El absoluto desprecio por la vida

Y seguimos a lo nuestro, sin importarnos los números, los muertos, los caídos en la carretera

Debo de reconocer que me sigue sorprendiendo cómo existen algunos individuos que tienen el más absoluto desprecio por la vida de los demás. Hace apenas una semana, un conductor -sustantivo neutro- arrolló a seis ciclistas, arrancándole la vida a tres de ellos. Duplicidad de índice máximo de alcoholemia, consumo de opiáceos, exceso de velocidad, conducción temeraria, fueron los agravantes. Hace apenas unos días, otro conductor - nomino neutral- en casi idénticas circunstancias, provocaba un accidente similar. Siempre tendemos, como previsibles que somos, a pensar que nada nos va a pasar. Que los hechos aislados, ascetas son. Y seguimos a lo nuestro, sin importarnos los números, los muertos, los caídos en la carretera. Lo peor de todo es que sigues viendo como los conductores aún no son consecuentes con las vidas que circulan sobre esos escuetos y angostos amasijos de metal. No son conscientes de la casa sobre los hombros que lleva ese ser. De las ilusiones, los sueños y las personas que habitan en él. No son conscientes de la existencia de ese ser humano que una mañana, como otra cualquiera, se sube a su bicicleta para intentar luchar a su manera contra este mundo. Sin dañar a nadie, sólo a golpe de pedal, dejándose la piel, dejándose el sudor y no la vida.

Todos los días, cuando salgo a la calle a combatir humilde por un trozo de pan que poder llevarme a la boca, pienso en cuánto sudor me cuesta ganarme un par de duros mal avenidos. Pienso en las boquitas de pan con leche que me esperan en casa, para que sacie sus pequeñitos sueños con un beso. Cierro el puño izquierdo, contengo la respiración y recuerdo esos hombres y mujeres a los que les arrebatan la vida en una carretera de mala muerte.
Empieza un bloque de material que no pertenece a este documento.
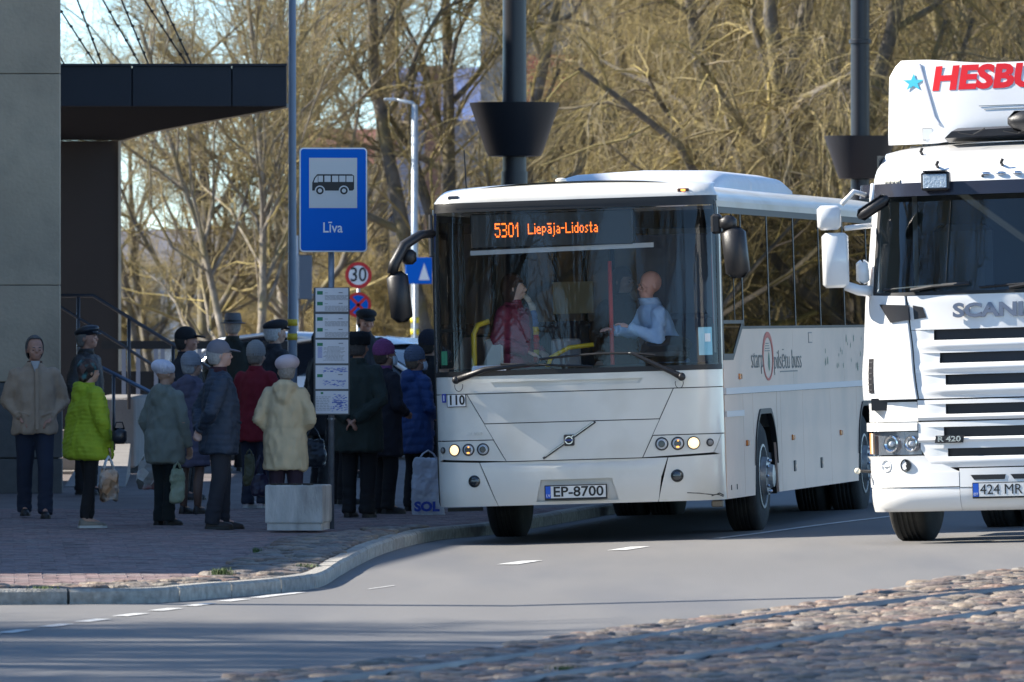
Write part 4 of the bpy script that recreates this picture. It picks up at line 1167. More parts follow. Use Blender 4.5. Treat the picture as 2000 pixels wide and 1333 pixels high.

Cómo se les deja como animalitos tirados en la calzada, aspirando una última bocanada de aire como a quien se le va la vida en ello. Podemos ser nosotros, pienso. Mientras, recuerdo a todos aquellos amigos y compañeros que ya no están entre nosotros. Este es el precio que debemos de pagar, opino. Ser un trozo de carne, confinado al infierno, antes de que lleguemos a reconocer el dolor inquebrantable que se precipita sobre el cielo de nuestras bocas. Como un día cualquiera, cuando salimos a la calle con el aire entre las mandíbulas y proclamando un mundo que no existe.